GBP/USD fails to recover losses on EUR/GBP upsurge

The GBP/USD pair, which fell to a fresh weekly low at 1.2932 during the first half of the NA session, tried to take advantage of the greenback weakness but lost its momentum before moving into the positive territory. At the moment, the pair was trading at 1.2975, losing 0.4% on the day.

Although the US Dollar Index plummeted to its lowest level in more than a year below the 94 mark on recent developments that ignited the political concerns in the U.S., the GBP/USD pair couldn't gather enough momentum to surpass the 1.30 handle. A recent report by Bloomberg claimed that Special Counsel Robert Mueller, who was warned by US President Donald Trump not to go beyond Russia in the probe, is looking to expand his investigation to include Trump's business transactions in Russia. 

  • US Dollar breaks below 94.00, fresh 2017 lows

On the other hand, ECB President Draghi's hawkish statements today, which strengthened the expectations for a QE tapering towards the end of the year, allowed the shared currency to rise sharply against its rivals, pushing the EUR/GBP pair to its highest level in more than 8 months at 0.8970 and hurting the overall market interest for the cable. 

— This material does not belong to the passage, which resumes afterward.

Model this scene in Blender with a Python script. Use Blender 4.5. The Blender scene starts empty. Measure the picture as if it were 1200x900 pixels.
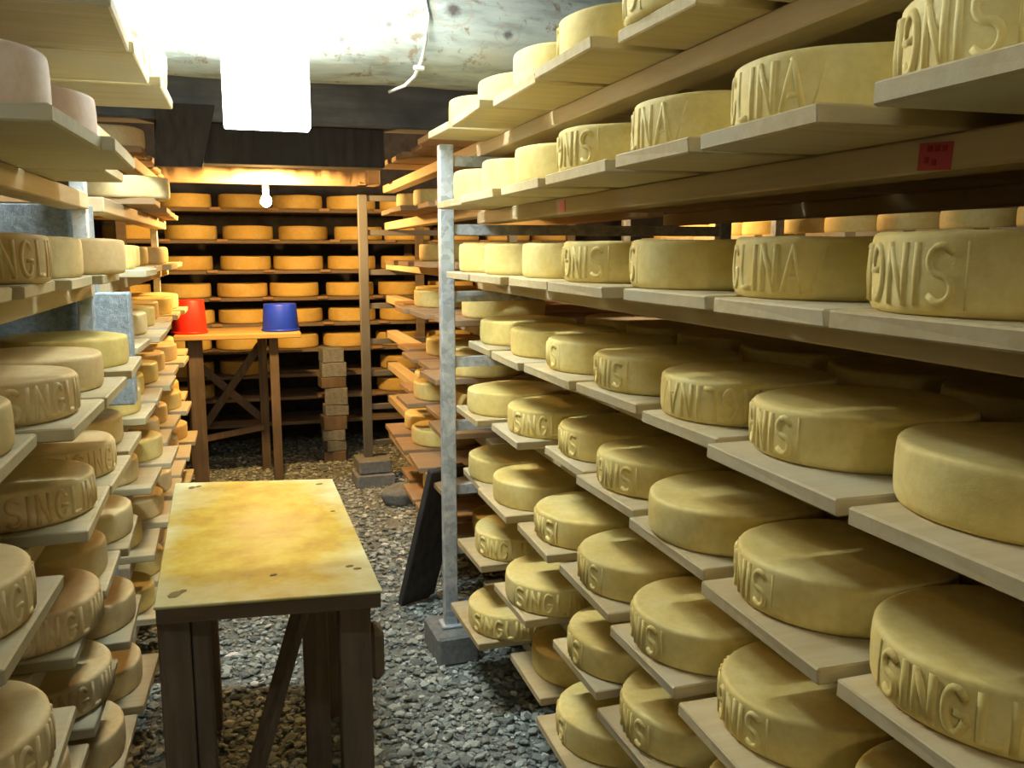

  • ECB's Draghi flags QE tapering talks in autumn

Tomorrow's economic calendar won't be offering any significant data, leaving the pair at the mercy of its inverse correlation with the EUR/GBP pair in the short-term. 

Technical outlook

With today's retreat, the pair is headed for its first daily close below the 1.30 mark in a week, suggesting that the bearish momentum could become sustainable. 1.2930 (Fib. 23.6% retracement of 21 - 30 June rise) could be seen as the initial support ahead of 1.2865 (50-DMA) and 1.2800 (100-DMA). On the upside, resistances align at 1.3000 (psychological level), 1.3050 (Jul. 19 high) and 1.3125 (Jul. 18 high).